The game is fairly intense and difficult to keep up with, although it probably works better on the original hardware with its aimable machine gun control.  I had to break down and play it on the MAME emulator, where the controls were not conducive to accuracy and kept me stuck squarely in the first of one hundred levels.  While Williams (and its later owners) released many compilations of its classic arcade games over the years, and often threw in relatively obscure titles like Splat!, somehow Turkey Shoot never made the cut.
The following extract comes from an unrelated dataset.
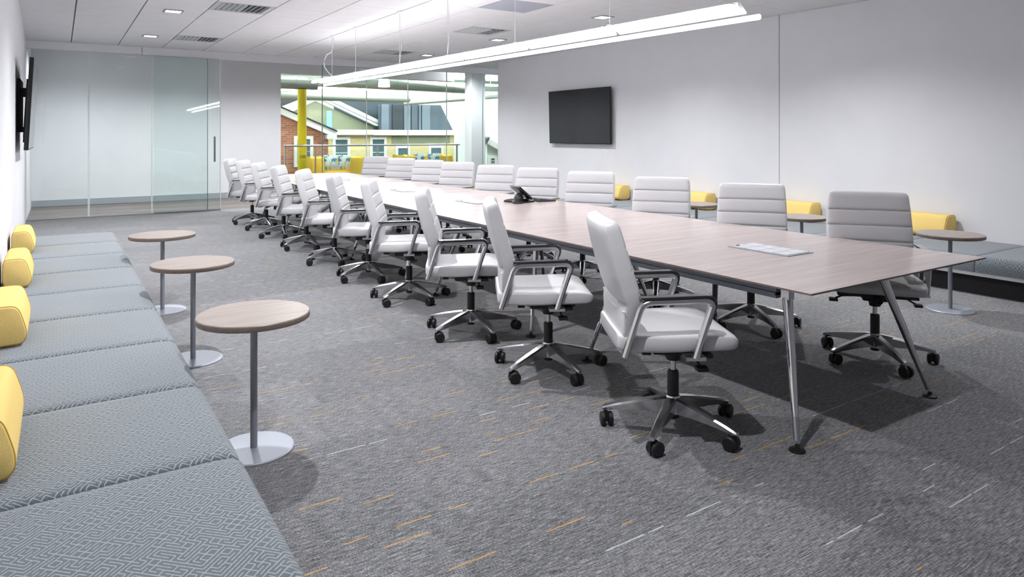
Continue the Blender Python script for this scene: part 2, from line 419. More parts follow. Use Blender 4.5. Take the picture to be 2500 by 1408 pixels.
# indoor house fronts
def window(par, x0, x1, z0, z1, y, rows=2, cols=1):
    f = MB(); t = .1
    f.box(x0, x0 + t, y - .05, y, z0, z1).box(x1 - t, x1, y - .05, y, z0, z1).box(x0 + t, x1 - t, y - .05, y, z0, z0 + t).box(x0 + t, x1 - t, y - .05, y, z1 - t, z1)
    o = f.build('window', white_trim, par, smooth=False)
    ww, hh = (x1 - x0 - 2 * t), (z1 - z0 - 2 * t); g = .035
    for i in range(cols):
        for j in range(rows):
            a0 = x0 + t + ww * i / cols + (g / 2 if i else 0); a1 = x0 + t + ww * (i + 1) / cols - (g / 2 if i < cols - 1 else 0)
            b0 = z0 + t + hh * j / rows + (g / 2 if j else 0); b1 = z0 + t + hh * (j + 1) / rows - (g / 2 if j < rows - 1 else 0)
            MB().box(a0, a1, y - .025, y - .01, b0, b1).build('pane', teal_pane, o, smooth=False)
    MB().box(x0 + t, x1 - t, y - .012, y - .002, z0 + t, z1 - t).build('sash', white_trim, o, smooth=False)
ha = tag(empty('brick_house', (0, 22, -3)), 'red brick house front with white sloping bargeboard and sash window', 'house')
def hz(z): return z + 3
MB().prism([(4.5, 0), (7.28, 0), (7.28, hz(1.42)), (5.78, hz(2.05)), (4.5, hz(2.59))], 'y', 0, .25).build('brick_wall', brick_m, ha, smooth=False)
MB().prism([(4.5, hz(2.59)), (7.5, hz(1.335)), (7.5, hz(1.53)), (4.5, hz(2.79))], 'y', -.18, .3).build('bargeboard', white_trim, ha, smooth=False)
MB().prism([(4.5, hz(2.79)), (7.52, hz(1.53)), (7.52, hz(1.575)), (4.5, hz(2.835))], 'y', -.22, .3).build('roof_edge', slate_d, ha, smooth=False)
MB().box(7.18, 7.5, -.2, .3, hz(1.30), hz(1.44)).build('eave_return', white_trim, ha, smooth=False)
window(ha, 6.17, 6.78, hz(.42), hz(1.40), 0, 2, 1)
hb = tag(empty('gable_house', (0, 25.65, -3)), 'sage green gable with broad white roof edges behind the brick house', 'house')
MB().prism([(5.3, 0), (10.3, 0), (10.3, hz(1.72)), (8.0, hz(2.70)), (5.3, hz(1.7))], 'y', 0, .2).build('gable_wall', green_wall, hb, smooth=False)
MB().prism([(8.0, hz(2.76)), (8.6, hz(2.76)), (10.9, hz(1.74)), (10.2, hz(1.78))], 'y', -.5, -.3).build('roof_slope', white_trim, hb, smooth=False)
MB().prism([(8.24, hz(2.73)), (8.29, hz(2.73)), (10.5, hz(1.775)), (10.42, hz(1.78))], 'y', -.52, -.5).build('gutter_line', slate_l, hb, smooth=False)
MB().box(8.9, 11.9, .5, .6, hz(1.5), hz(2.78)).build('rear_slate', slate, hb, smooth=False)
MB().box(6.5, 7.5, .5, .6, hz(2.3), hz(2.75)).build('rear_slate', slate_d, hb, smooth=False)
MB().prism([(8.0, hz(2.76)), (7.25, hz(2.69)), (6.6, hz(2.42)), (6.9, hz(2.22))], 'y', -.5, -.3).build('roof_slope', white_trim, hb, smooth=False)
MB().box(8.22, 8.42, -.62, -.6, hz(1.6), hz(2.32)).build('banner', banner_m, hb, smooth=False)
hc = tag(empty('siding_house', (0, 24.6, -3)), 'cream sided house front with white eave, row of sash windows and slate roof', 'house')
MB().box(8.1, 13.3, 0, .2, 0, hz(1.42)).build('siding_wall', siding_m, hc, smooth=False)
MB().box(8.0, 13.42, -.3, .25, hz(1.44), hz(1.62)).build('eave', white_trim, hc, smooth=False)
MB().box(10.6, 13.1, -.02, 0, hz(1.05), hz(1.40)).build('frieze_panel', green_wall, hc, smooth=False)
MB().prism([(10.2, hz(1.62)), (13.35, hz(1.62)), (12.8, hz(2.62)), (10.2, hz(2.62))], 'y', .2, .35).build('slate_roof', slate, hc, smooth=False)
for a, b, mm in ((10.25, 10.55, slate_l), (10.7, 11.15, slate_d), (11.25, 11.45, slate_l), (11.5, 11.75, slate), (11.95, 12.3, slate_l)):
    MB().box(a, b, .14, .2, hz(1.63), hz(2.60)).build('roof_panel', mm, hc, smooth=False)
for a in (11.2, 11.84): MB().box(a - .03, a + .03, .1, .2, hz(1.62), hz(2.62)).build('mullion', slate_l, hc, smooth=False)
for a, b, t in ((8.3, 8.95, 1.36), (9.72, 10.38, 1.36), (10.75, 11.35, 1.02), (12.15, 12.8, 1.02)):
    window(hc, a, b, hz(.2), hz(t), 0, 2, 1)
hd = tag(empty('playhouse', (0, 21.5, -3)), 'small white gabled house front right of the white column', 'house')
MB().prism([(12.98, 0), (14.2, 0), (14.2, hz(.55)), (13.0, hz(1.2)), (12.98, hz(1.1))], 'y', 0, .3).build('wall', mat('pale_mint', (222, 232, 224), .8), hd, smooth=False)
MB().prism([(12.85, hz(1.14)), (12.93, hz(1.32)), (14.3, hz(.56)), (14.25, hz(.42))], 'y', -.2, .3).build('roof_slope', white_trim, hd, smooth=False)
MB().prism([(12.83, hz(1.12)), (12.85, hz(1.30)), (12.95, hz(1.36)), (12.93, hz(1.3))], 'y', -.25, .3).build('roof_cap', slate_d, hd, smooth=False)
window(hd, 13.02, 13.38, hz(.3), hz(.68), 0, 2, 1)
# ducts
def duct(pts, r, label):
    o = empty('air_duct', pts[0]); o['label'] = label; o['category'] = 'duct'; p0 = Vector(pts[0])
    MB().tube([Vector(p) - p0 for p in pts], r, 20).build('pipe', duct_m, o)
    for u in (.12, .5, .88):
        q = Vector(pts[0]).lerp(Vector(pts[-1]), u) - p0
        MB().tube([q + Vector((0, 0, r * .9)), q + Vector((0, 0, 4.2 - p0.z - q.z))], .006, 6).build('hanger', cable_m, o)
        d = (Vector(pts[-1]) - p0).normalized() * .02
        MB().tube([q - d, q + d], r + .006, 20).build('clamp', duct_m, o)
    return o
duct([(5.95, 19.6, 2.98), (11.6, 20.4, 2.98)], .15, 'round grey ventilation duct above the yellow column with open end')
duct([(4.45, 21.2, 2.62), (10.2, 22.2, 2.7)], .14, 'thinner round duct lower behind the first duct')
duct([(10.6, 23.5, 2.6), (15.6, 21.5, 3.05)], .09, 'narrow angled duct over the slate roof')
duct([(4.45, 24.5, 3.3), (16.4, 25., 3.5)], .22, 'wide duct along the atrium ceiling')
duct([(4.45, 17.5, 2.705), (5.5, 17.5, 2.705)], .12, 'short capped duct resting on top of the yellow column')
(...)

It's not a great game, but it's worth taking a look at for history's sake - the visual style and especially the sound effects call the great Williams coin-op classics to mind.  And its cartoony sense of humor is still a hoot, even if it's more fun to watch the attract mode than to actually play the game.

Happy Thanksgiving!

1 comment:

  1. I actually dig this game quite a bit... not sure why so many hate on it!